November 10, 2013: Resurrection: Later and Now

The Rev. Dr. C. Steven Teague, Rector
Twenty-Fifth Sunday after Pentecost

Sadducees and Pharisees generally won’t play well together. Sadducees reject resurrection. Pharisees believe it. They are more progressive and well read. Sadducees reject resurrection because it’s not in the Torah – the first five books of the Bible which is all they read. So they pretend to want Jesus’s take on resurrection.

Here’s how it sets up – a Jewish law say if a married man dies without a son, the next brother is to marry her. They hope to have a son, who is counted as the first brother’s child – and not the actual father’s. The dead brother needs an heir for his property. That could make for some interesting family holiday gatherings: “Mom, who do you say my dad is – really?” Seven brothers die trying to stay married to this gal. After a few tragic deaths, you’d figure that last brother would run if he sees her coming after him in a wedding dress. “In the resurrection whose wife will she be?

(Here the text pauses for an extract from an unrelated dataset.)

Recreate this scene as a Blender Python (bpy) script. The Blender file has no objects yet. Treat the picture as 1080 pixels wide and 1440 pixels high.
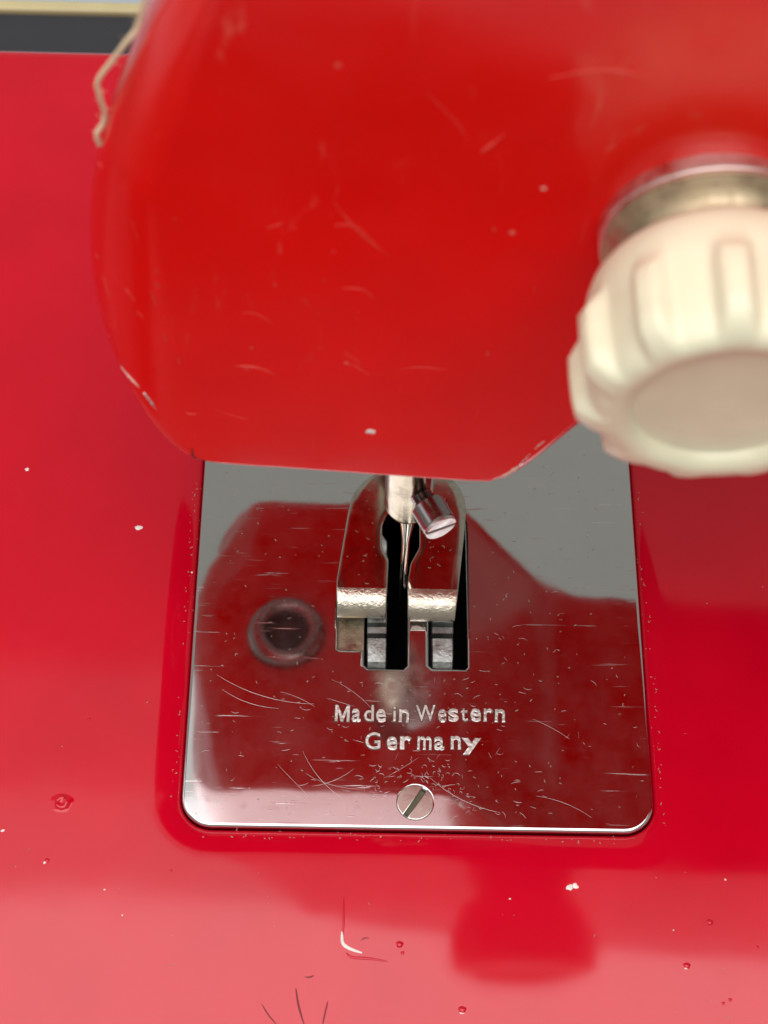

Assuming resurrection, what will arrangements in the afterlife be like? They ask an interesting question with no good answer – like, if God can do anything, can he make a rock he can’t move? Years ago, a distraught, grieving widow who was highly demanding and inflexible, asked me if she and her husband would be together in heaven. What I silently wondered, Honey, knowing you, I wonder if he’d want that?”

Jesus answers, “Marriage is for this age, not the next.” Now that may or may not be good news for you. Jesus is saying don’t project this world onto the next. God’s in charge and has it all figured out. Then Jesus cites Moses at the burning bush – from Exodus, the Torah, no less: “God is Lord of some dead guys? No – Abraham, Isaac, and Jacob are alive, for all are alive to God. Now how did you scholarly Sadducees miss that one?” Jesus just trumps them to later rub it in their faces when he dies and doesn’t stay dead.

Some people are so wedded to laws, rules and life in this world, they can’t imagine any other. A college student was upset with me after a sermon, which upset me because I like to be liked. She heard me say our ideas about God need to change sometimes, because we tend to make idols of them. She asks: “But I thought God doesn’t change.” I replied: “God’s nature doesn’t – but God can do new things we’d never imagine – like Jesus. If you draw your God too small, and keep him there, you’ll worship your ideas about God, and miss the new things God is doing.”

Resurrection is a case in point. For years I thought resurrection simple means God gets us to heaven when we die. Yes – but that’s not all, I’ve learned. Resurrection is life now. In baptism we have been raised to a new life – not just for the future, but now. The risen Lord is raised in us. We become a new creation. We now are God’s people in whom resurrection has already begun. We embody and give witness to the new thing God is doing. Joan Chittister, a Benedictine sister, says: “The call to be what we say we believe becomes a measure of authenticity.” That means live who you are – people in whom God is doing new things.

Today we begin our Stewardship campaign focus. You knew I’d get here eventually. As God’s new creation, we live in a different reality on earth than what the world believes and lives. We know God has intruded and keeps intruding into this world and our lives. Giving to God is different than other giving we do. Often people decide what they’ll give like they do for a good cause, or how they decide to pay bills. Each Sunday we say: “All things come of you, O Lord, and of YOUR own have we given you.” Really? Does that change how we think – how you determine your support for St. Paul’s? Some may have chosen an amount years ago and stick with it. Some pledge what they think they can afford. Do we calculate gifts to God like we figure how and if we can afford a new TV or smartphone? “All things come of you, O Lord. So after the bills are paid, I’ll see how much I can spare for you.” Whatever we decide we can do for God – God never stops loving us.

Calculate the percentage your pledge represents of your income or your time. Can you increase that – at least a small amount? Some realize what they receive is God’s gift. For them it’s a witness: “In God we really do trust.” They begin to experience everything as God’s gifts, not just money, but family, creation, friends, all of life itself. We grow when we pledge to pray daily; when we give the first part of our week in worship; the first part of our income to God; when we give our time in service and fellowship with one another. St. Paul’s is God’s gift to us – to help us order our lives, to enter God’s peace, to love and be loved. Risk growing even more into God. At least, pledge: “I’ll pray daily for St. Paul’s,” as a sign of your participation in our ministry together. I will guarantee that you will experience something positive. For one thing, we’ll see more clearly all we have, rather than what we lack.

Who will be married to whom in heaven? Don’t worry about the future. Jesus says be alert to what God is doing now – here – like raising us up to new life, long before we die. We give back to God – not out of obligation or guilt. We do so because we live what we say we believe – that God does new things through us. We are a resurrected people – and a generous people. I thank you for that. Are we able to grow a bit more this next year?